Think of the "producer" as the thread that generates new tasks and puts them into the buffer (queue), provided that there is at least one free slot available. And think of the "consumer" as the thread that continuously takes pending tasks from the buffer – possible waiting for another task to become available, if there currently is none – and then executes them. There could be multiple "consumers", of course.

This is usually implemented with two semaphores, one to count the "free" slots in the buffer and one to count the "pending" tasks in the buffer, plus a mutex to synchronize the access to the "shared" buffer (queue).

(The Wiki article has an example implementation using C++)
Last edited on
@Kigar This is precisely the problem I'm facing. Plus, the C++ implementation you reference in the article is super slick and surprisingly really small and understandable!

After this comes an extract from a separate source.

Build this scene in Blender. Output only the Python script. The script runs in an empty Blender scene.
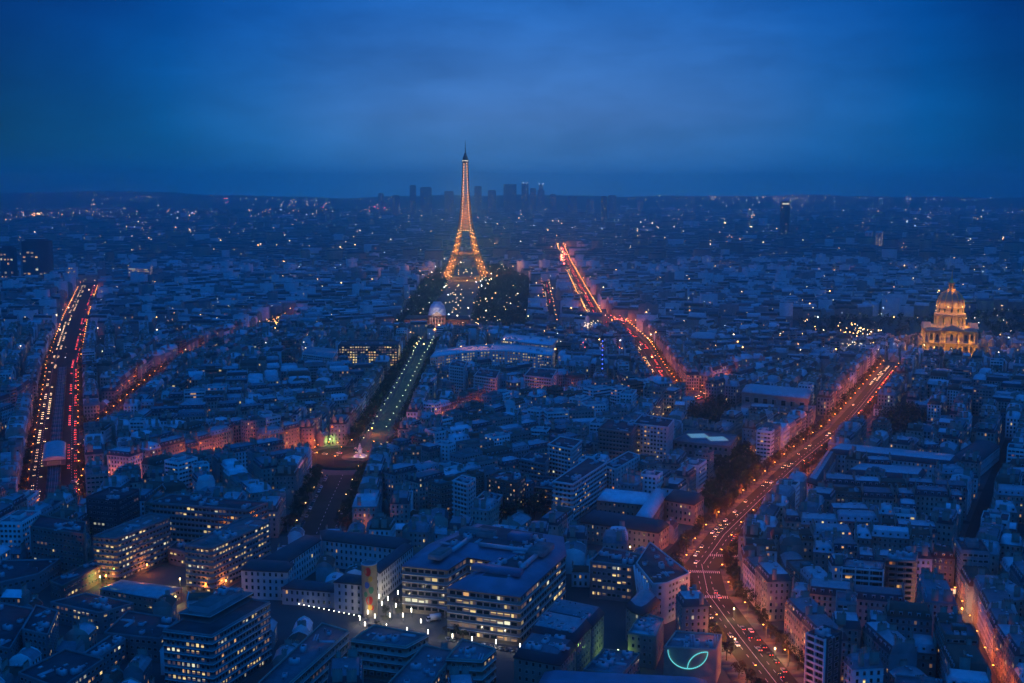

Thank you! I'll play around with this pattern and see if I can't adopt it to my needs.

x
If'n you plan on using nothing not available in the C++ standard libraries, C++20 is a good choice* or cross-platform 3rd party like Boost there is no reason why you need to restrict the game to MacOS.

As long as you have access to *nix and/or Windows PCs both have compilers/IDEs that could create executables so your game has only to scale up or down in real time for the number of users currently playing.

*some parts of Boost have/had issues with C+20, the new spaceship comparison <=> (and related comparison operators) was what I remember being one of the problems, at least that was a version or two ago. They may have fixed that by now, I haven't checked beyond installing the latest Boost library version (1.7.9.0).

It appears that 1.7.5.0 was the last version having the C++20 problem, newer versions were bug-fixed.